RECORDS SHOWN.
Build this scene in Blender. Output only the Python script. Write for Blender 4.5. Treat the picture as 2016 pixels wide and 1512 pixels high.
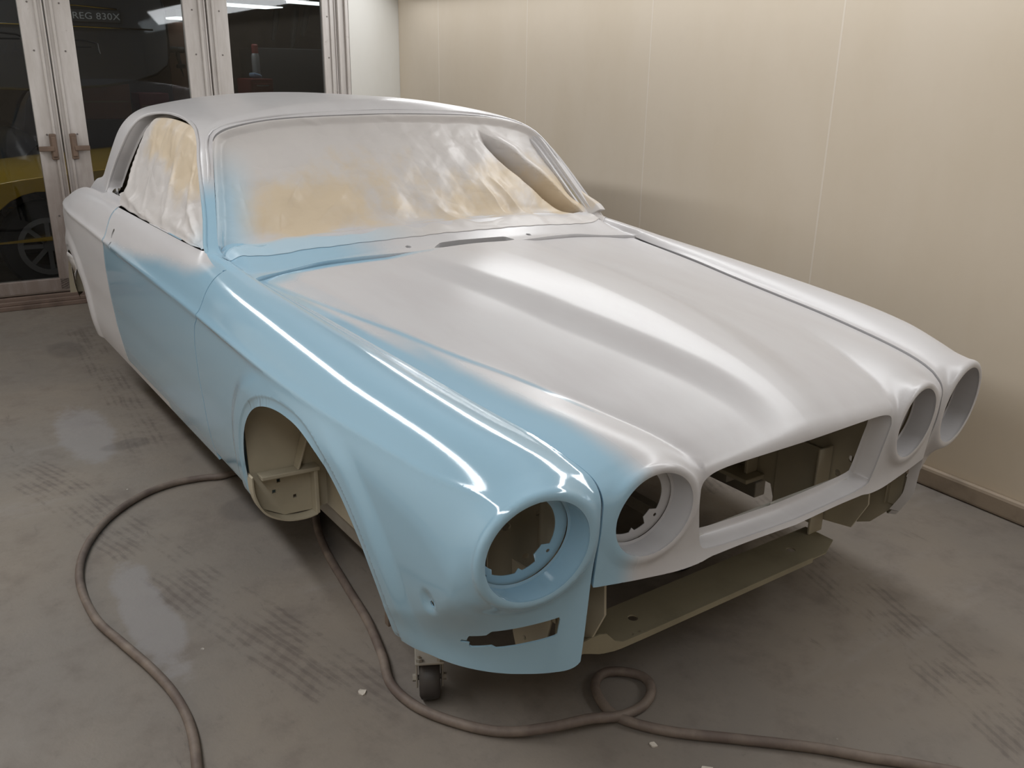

==

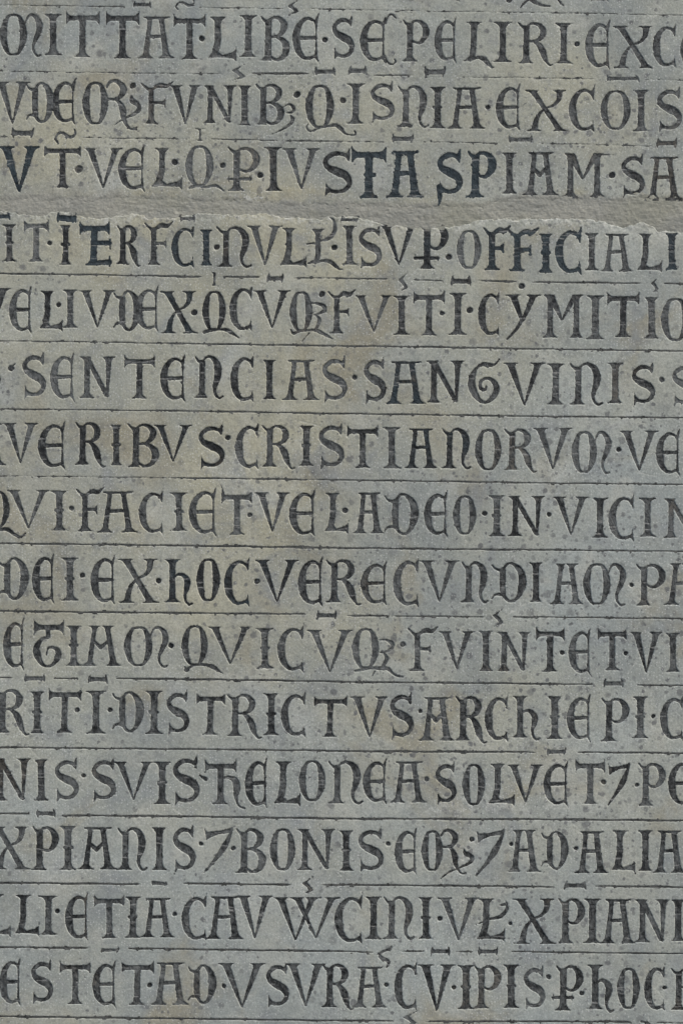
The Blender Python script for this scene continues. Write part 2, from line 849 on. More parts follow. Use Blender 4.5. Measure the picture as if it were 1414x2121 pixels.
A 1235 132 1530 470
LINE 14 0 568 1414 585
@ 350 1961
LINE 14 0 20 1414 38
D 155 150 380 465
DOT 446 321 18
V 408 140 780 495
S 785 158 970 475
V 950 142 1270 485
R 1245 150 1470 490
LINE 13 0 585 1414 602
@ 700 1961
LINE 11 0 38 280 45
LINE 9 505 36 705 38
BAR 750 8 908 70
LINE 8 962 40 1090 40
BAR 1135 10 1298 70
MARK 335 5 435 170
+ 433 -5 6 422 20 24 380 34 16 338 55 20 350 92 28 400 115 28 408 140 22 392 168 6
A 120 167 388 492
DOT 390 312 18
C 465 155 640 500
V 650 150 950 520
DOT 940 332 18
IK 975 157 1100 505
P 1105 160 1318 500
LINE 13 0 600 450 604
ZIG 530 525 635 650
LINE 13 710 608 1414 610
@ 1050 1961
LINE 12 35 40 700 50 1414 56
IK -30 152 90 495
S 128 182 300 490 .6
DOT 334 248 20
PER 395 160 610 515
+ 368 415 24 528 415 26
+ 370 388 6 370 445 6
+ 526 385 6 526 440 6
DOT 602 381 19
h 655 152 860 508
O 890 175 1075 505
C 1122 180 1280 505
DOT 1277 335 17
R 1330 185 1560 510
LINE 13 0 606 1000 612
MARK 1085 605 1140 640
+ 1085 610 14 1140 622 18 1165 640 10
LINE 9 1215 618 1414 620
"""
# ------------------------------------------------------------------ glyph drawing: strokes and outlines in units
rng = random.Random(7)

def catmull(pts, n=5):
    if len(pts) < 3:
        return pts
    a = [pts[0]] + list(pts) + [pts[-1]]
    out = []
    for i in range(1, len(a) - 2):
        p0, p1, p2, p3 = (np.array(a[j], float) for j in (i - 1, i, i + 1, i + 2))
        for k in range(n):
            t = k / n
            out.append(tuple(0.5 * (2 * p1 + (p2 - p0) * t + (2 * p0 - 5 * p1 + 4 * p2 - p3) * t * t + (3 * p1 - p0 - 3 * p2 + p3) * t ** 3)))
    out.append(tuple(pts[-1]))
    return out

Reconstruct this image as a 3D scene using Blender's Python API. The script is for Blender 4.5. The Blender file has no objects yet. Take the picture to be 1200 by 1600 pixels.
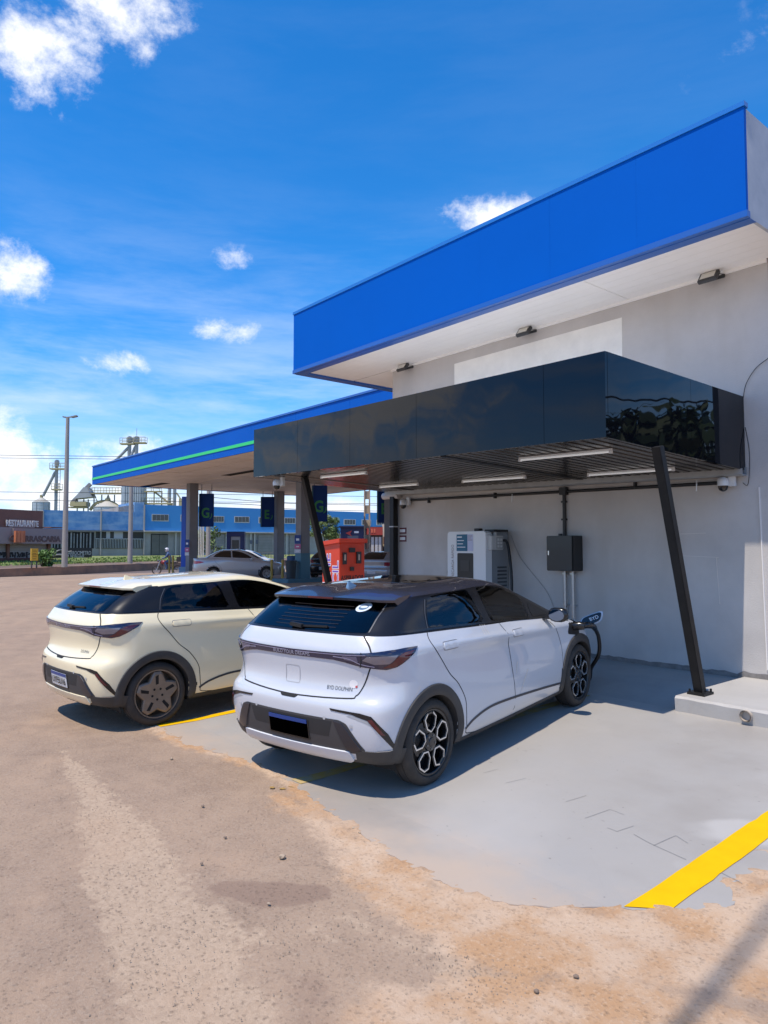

EXERCISE BRIEF. Each line that contains the string "Python" counts once; report how many such lines the entries have, giving only the number.

THE COMPLETED TASK. 3